One of the most common uses for DMLS is “rapid tooling,” which is the production of specialized tools that go in machines; these tools may be specific to one application in one machine and therefore aren’t produced in mass quantities. The cost of traditionally producing one of these pieces (by CNCing, casting, etc.) is extremely expensive and wasteful in comparison to printing it. DMLS has proven successful for making these sorts of parts. has an excellent article on a 2003 collaboration between two companies (Morris Technologies and Extreme Tool & Engineering) testing the pros and cons of using DMLS to make molds. They were somewhat disappointed with the results.

• No waste is generated and little energy is used, as compared to traditionally machining an object. This is great for prototypes and one-offs.

• In Morris and ET&E’s test, the mold they printed had a considerable amount of warpage and required additional machining, as well as polishing. Bottom line: not a good solution for moldmaking.

Laminated Object Manufacturing (LOM)


LOM uses a laser, but the material and process greatly differ from SLA or SLS. It is based on the idea of laminating material; that is, building up a model sheet by sheet with adhesive in between each sheet.

On the side of the bed is a roll of paper with adhesive on one side; at the start of each layer, paper is rolled over the whole bed and heated so that it adheres to the previous layers. A laser traces over the cross section of the model and then cross hatches over all of the extraneous material so that it can be removed later.

At the end of the process the model is contained within a block and you must brush off all of the cross hatched parts (which break off in cubes as a result of the cross hatching… see the picture below). The finished material is described by most as “wood-like.” It can be further machined like wood, though the model has to be sealed through whatever means in order to prevent moisture damage. has a nice visual description of the process:

LOM machines have also been created that laminate plastic or metal sheets using the same process.

• Cheap materials.
• No support structures are necessary.
• Larger working area than most RP technologies.

• The excess material can be difficult and time consuming to remove. says that it has problems producing good bonds between layers, and that it has difficulty producing hollow parts.
• However cheap the material may be, it generates a lot of waste compared to other methods.

Selective Laser Sintering (SLS)


Selective laser sintering is similar to SLA. It uses a laser, but instead of photosensitive liquid, the laser heats a bed of thermoplastic powder. It sinters the powder, fusing it into larger chunks, again in a layer by layer process.

A roller first rolls a thin layer of powder onto the bed; the laser traces a cross section of the model, and when it finishes the bed moves down one layer and the roller rolls another layer of powder on.


To speed up the sintering process, the whole workable area inside the machine is heated up to just below the melting point of the plastic.

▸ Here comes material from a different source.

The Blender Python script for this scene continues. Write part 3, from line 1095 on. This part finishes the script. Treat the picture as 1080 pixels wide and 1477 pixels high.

This way the laser does not need to be as powerful and can move quicker through each layer.

• This method uses material similar to thermoplastic, so the models are rigid upon completion.
• A major advantage is that support structures are unnecessary; since the unsintered powder isn’t removed until the model is finished, it provides support.

• This process is not as accurate as SLA. Since it is difficult to control exactly how much powder gets sintered, models often come out grainy or with excess plastic on them.
• The models are also porous, so some sort of varnish is necessary to seal and strengthen them.
• The workable area must be cooled down when the model is finished, which, according to some companies that use SLS technology, can take up to two days.

Stereolithography (SLA)


Stereolithography is the oldest and one of the most common methods for printing. It prints by using either one or two lasers focused at a pool of photosensitive liquid. When the laser(s) focus on one point at the top of the pool, the liquid solidifies. This happens a layer at a time, each layer being typically about 0.1mm thick. Each time the machine goes to print a new layer, the bed moves down and more photosensitive liquid is poured in.

When the model is done printing it goes into another machine to be cured under an ultraviolet light.


So what are the advantages?
• The machine is very accurate and the vertical step size is small. This is good if you are looking for exact specifications.

• The models can’t be handled straight out of the printer, as they need to be cured first.
• Support structures must be printed depending on the specifications of the model, but because of the nature of the machine the supports must be made out of the same material as the model. This means that you have to cut them off manually after curing, which can leave artifacts (I have a first hand experience with this one).